Another Problem Money Won't Solve

Attorney General Eric Holder and Secretary of Education Arnie Duncan dropped in on Chicago yesterday to talk about the city's seemingly out of control youth violence problem - highlighted most recently by the savage beating of Fenger High School honors student Derrion Albert.

Holder and Duncan deserve praise for raising the profile of the issue, which they stressed is not just a Chicago problem but a national one:

"Chicago is not unique. Four students have been shot in Tulsa, Oklahoma already this year.

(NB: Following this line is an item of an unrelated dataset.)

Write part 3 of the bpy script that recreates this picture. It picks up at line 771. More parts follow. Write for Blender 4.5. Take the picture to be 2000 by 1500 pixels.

Philadelphia, Seattle, Miami, New Orleans, and many rural communities have also lost schoolchildren to violence in recent weeks.

But Lynn Sweet reported that Holder and Duncan also announced that the "Education Department is sending a $500,000 grant to help Fenger and the feeder upper grade and elementary schools safer."

The move is well intentioned, but troubling for a couple of reasons. First, what makes Albert's death any more tragic - and thus somehow deserving of a generous disbursement of federal dollars to improve safety - than any of the deaths in recent weeks suffered in other communities cited by Holder and Duncan? Will schools in those communities - as well as those in future areas where kids die tragically from violence - get special grants from the Department of Education as well?

Is it because Albert's death was especially shocking to the public's conscience because it was caught on video? Or because he happened to live in the President's home town? None of these things would seem to justify why Fenger has been singled out for preferential treatment.

More broadly speaking, though a half a million dollars may help Fenger marginally in the short term, youth violence is a problem that can't be solved by money. Only people can.